The AJ stated in his decision that Mr. Goldberg's "appeal form along with uncontested documentation submitted by the agency, show that appellant was serving a probationary period at the time of his termination." In this regard, we note that Mr. Goldberg checked "yes" in response to the question in block 23 of his appeal form to the Board asking: "Were you serving a probationary or trial period at the time of the action appealed?" Having found him to be a probationary employee, the AJ then noted that Mr. Goldberg had failed to assert or present any evidence that his termination was based on partisan political reasons or marital status. The AJ accordingly dismissed his appeal. Mr. Goldberg has failed to persuade us that the AJ committed any errors justifying reversal.

Mr. Goldberg argues that the AJ erred in holding that he was a probationary employee and points to several documents that allegedly support his position. The Board counters that this court should not consider these arguments because Mr. Goldberg failed to address the issue of his probationary status before the AJ, even though the AJ made it clear in his Order that he considered Mr. Goldberg to be a probationary employee. We agree. Even so, given that Mr. Goldberg described himself as a probationary employee in his appeal form and failed to respond to the AJ's Order referring to him as a probationary employee, we see no error in the AJ's ultimate decision regarding his probationary status justifying reversal. The Board also argues that the documents that Mr. Goldberg brings to this court's attention (a handwritten SF-52 and letter) in support of his position were not submitted to the AJ and are not part of the administrative record. We need not resolve the issue of whether they are a part of the record or not, because, even if they are, they are not sufficient alone to justify reversal.

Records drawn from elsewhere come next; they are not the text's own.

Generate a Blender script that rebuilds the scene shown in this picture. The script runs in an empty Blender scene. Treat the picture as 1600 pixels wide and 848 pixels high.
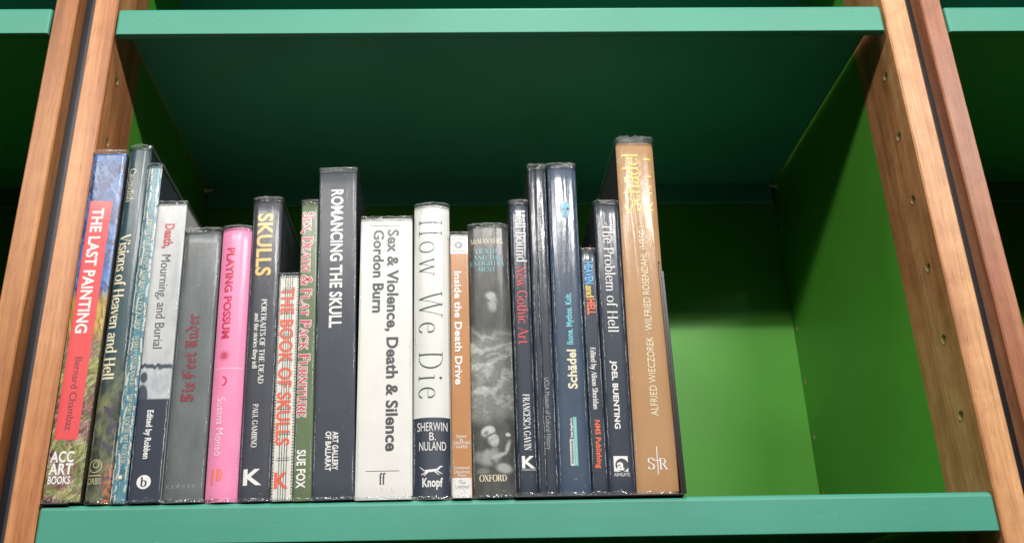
import bpy, bmesh, math, random
from mathutils import Vector, Matrix, noise as mn
random.seed(7)
S = 0.001                                    # everything below is written in millimetres
sc = bpy.context.scene
COL = sc.collection

# ------------------------------------------------------------------ camera
fw = Vector((math.sin(0.0222033)*math.cos(0.398399), math.cos(0.0222033)*math.cos(0.398399), math.sin(0.398399)))
rt = Vector((math.cos(0.0222033), -math.sin(0.0222033), 0)); up = rt.cross(fw)
ro = -0.0195192
rt2 = math.cos(ro)*rt + math.sin(ro)*up; up2 = -math.sin(ro)*rt + math.cos(ro)*up
cd = bpy.data.cameras.new('camera'); cam = bpy.data.objects.new('camera', cd); COL.objects.link(cam)
cam.matrix_world = Matrix(((rt2.x, up2.x, -fw.x, 303.468*S), (rt2.y, up2.y, -fw.y, -703.116*S), (rt2.z, up2.z, -fw.z, -130.725*S), (0, 0, 0, 1)))
cd.sensor_width = 36; cd.lens = 1483.6/1600*36
cd.shift_x = 57.49/1600; cd.shift_y = 31.46/1600
cd.clip_start = 0.02; cd.clip_end = 60
sc.camera = cam

# ------------------------------------------------------------------ light: a dim room and the lamps on the ceiling track in front of the shelves
w = bpy.data.worlds.new('World'); sc.world = w; w.use_nodes = True
w.node_tree.nodes['Background'].inputs[0].default_value = (0.62, 0.70, 0.78, 1)
w.node_tree.nodes['Background'].inputs[1].default_value = 0.006
def lamp(name, x, y, z, sx, sy, power, col, aim):
    d = bpy.data.lights.new(name, 'AREA'); d.shape = 'RECTANGLE'; d.size = sx*S; d.size_y = sy*S; d.energy = power; d.color = col
    o = bpy.data.objects.new(name, d); COL.objects.link(o); o.location = (x*S, y*S, z*S)
    o.rotation_euler = (Vector(aim)*S - o.location).to_track_quat('-Z', 'Y').to_euler()
lamp('ceiling_track_light', 400, -2000, 1355, 420, 46, 28, (1, .955, .90), (400, 0, 250))
lamp('ceiling_track_light', -560, -2000, 1350, 1400, 46, 32, (1, .955, .90), (400, 0, 250))
lamp('ceiling_track_light', 1380, -2000, 1360, 800, 48, 38, (1, .965, .93), (500, 0, 250))
lamp('ceiling_downlight', 450, -420, 1500, 260, 260, 9, (1, .96, .91), (420, -60, 0))
sc.view_settings.view_transform = 'Standard'; sc.view_settings.look = 'None'
sc.view_settings.exposure = 0; sc.view_settings.gamma = 1
try: sc.view_settings.use_curve_mapping = False
except Exception: pass
try:
    sc.cycles.max_bounces = 8; sc.cycles.diffuse_bounces = 1; sc.cycles.transparent_max_bounces = 16
except Exception: pass

# ------------------------------------------------------------------ materials
def nm(name):
    m = bpy.data.materials.new(name); m.use_nodes = True
    nt = m.node_tree; return m, nt, nt.nodes['Principled BSDF']
def N(nt, t, **kw):
    n = nt.nodes.new(t)
    for k, v in kw.items():
        if k in n.inputs: n.inputs[k].default_value = v
        else: setattr(n, k, v)
    return n
def coords(nt, scale=(1, 1, 1), loc=(0, 0, 0), rot=(0, 0, 0)):
    tc = nt.nodes.new('ShaderNodeTexCoord'); mp = nt.nodes.new('ShaderNodeMapping')
    nt.links.new(tc.outputs['Object'], mp.inputs[0])
    mp.inputs['Scale'].default_value = scale; mp.inputs['Location'].default_value = loc; mp.inputs['Rotation'].default_value = rot
    return mp.outputs[0]
def ramp(nt, fac, stops):
    r = nt.nodes.new('ShaderNodeValToRGB'); e = r.color_ramp.elements
    while len(e) < len(stops): e.new(0.5)
    for i, (p, c) in enumerate(stops): e[i].position = p; e[i].color = (*c, 1) if len(c) == 3 else c
    nt.links.new(fac, r.inputs[0]); return r.outputs[0]
def mix(nt, a, b, fac, mode='MIX'):
    m = nt.nodes.new('ShaderNodeMix'); m.data_type = 'RGBA'; m.blend_type = mode
    for s, v in ((m.inputs[6], a), (m.inputs[7], b)):
        if hasattr(v, 'links'): nt.links.new(v, s)
        else: s.default_value = (*v, 1)
    if hasattr(fac, 'links'): nt.links.new(fac, m.inputs[0])
    else: m.inputs[0].default_value = fac
    return m.outputs[2]
def bump(nt, h, strength, dist, prev=None):
    b = nt.nodes.new('ShaderNodeBump'); b.inputs['Strength'].default_value = strength; b.inputs['Distance'].default_value = dist
    nt.links.new(h, b.inputs['Height'])
    if prev is not None: nt.links.new(prev, b.inputs['Normal'])
    return b.outputs[0]

def paint(name, base, rough=0.35, bumpy=0.00012, spec=0.5):
    m, nt, p = nm(name)
    n1 = N(nt, 'ShaderNodeTexNoise', Scale=7.0, Detail=5.0); nt.links.new(coords(nt, (1, 1, 1)), n1.inputs['Vector'])
    d = tuple(c*0.86 for c in base)
    c = ramp(nt, n1.outputs[0], [(0.3, d), (0.7, base)])
    sc_ = N(nt, 'ShaderNodeTexNoise', Scale=1.0, Detail=3.0, Roughness=0.7); nt.links.new(coords(nt, (70, 500, 900), (2, 1, 4), (0, 0.35, 0)), sc_.inputs['Vector'])
    c = mix(nt, c, tuple(min(1, x*1.5+.03) for x in base), ramp(nt, sc_.outputs[0], [(0.69, (0, 0, 0)), (0.74, (0.5, 0.5, 0.5))]))
    sp = N(nt, 'ShaderNodeTexNoise', Scale=260.0, Detail=2.0); nt.links.new(coords(nt), sp.inputs['Vector'])
    c = mix(nt, c, tuple(x*.45 for x in base), ramp(nt, sp.outputs[0], [(0.735, (0, 0, 0)), (0.77, (0.7, 0.7, 0.7))]))
    nt.links.new(c, p.inputs['Base Color'])
    n2 = N(nt, 'ShaderNodeTexNoise', Scale=900.0, Detail=2.0); nt.links.new(coords(nt), n2.inputs['Vector'])
    n3 = N(nt, 'ShaderNodeTexNoise', Scale=1.0, Detail=3.0); nt.links.new(coords(nt, (6, 40, 60)), n3.inputs['Vector'])
    b = bump(nt, n2.outputs[0], 0.35, bumpy); b = bump(nt, n3.outputs[0], 0.25, 0.0006, b)
    nt.links.new(b, p.inputs['Normal'])
    rr = N(nt, 'ShaderNodeMapRange'); rr.inputs[3].default_value = rough-0.05; rr.inputs[4].default_value = rough+0.12
    nt.links.new(n1.outputs[0], rr.inputs[0]); nt.links.new(rr.outputs[0], p.inputs['Roughness'])
    p.inputs['Specular IOR Level'].default_value = spec
    return m

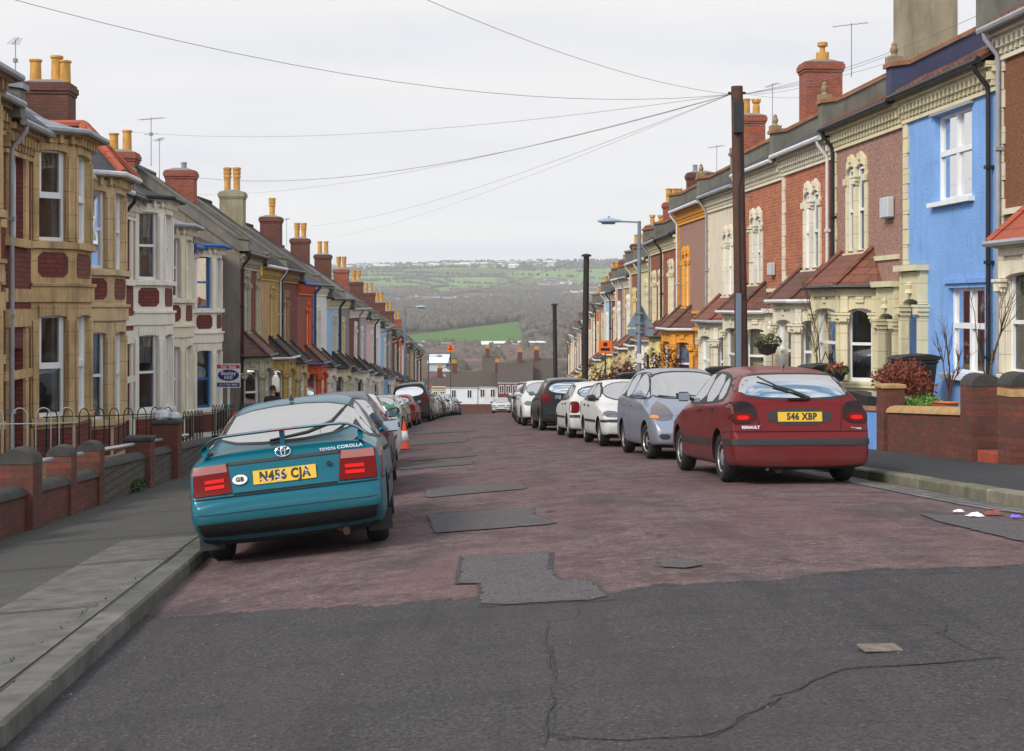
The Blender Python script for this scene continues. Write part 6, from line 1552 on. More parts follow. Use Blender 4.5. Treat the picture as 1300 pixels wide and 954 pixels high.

This court reviews Board decisions under a very narrow standard, affirming them unless they are (1) arbitrary, capricious, an abuse of discretion, or otherwise not in accordance with law; (2) obtained without procedures required by law, rule, or regulation having been followed; or (3) unsupported by substantial evidence. 5 U.S.C. § 7703(c); Cheeseman v. Office of Personnel Management, 791 F.2d 138, 140 (Fed. Cir. 1986), cert. denied, 479 U.S. 1037 (1987). Having reviewed the record before us, we cannot say that the AJ's decision falls within any of these categories.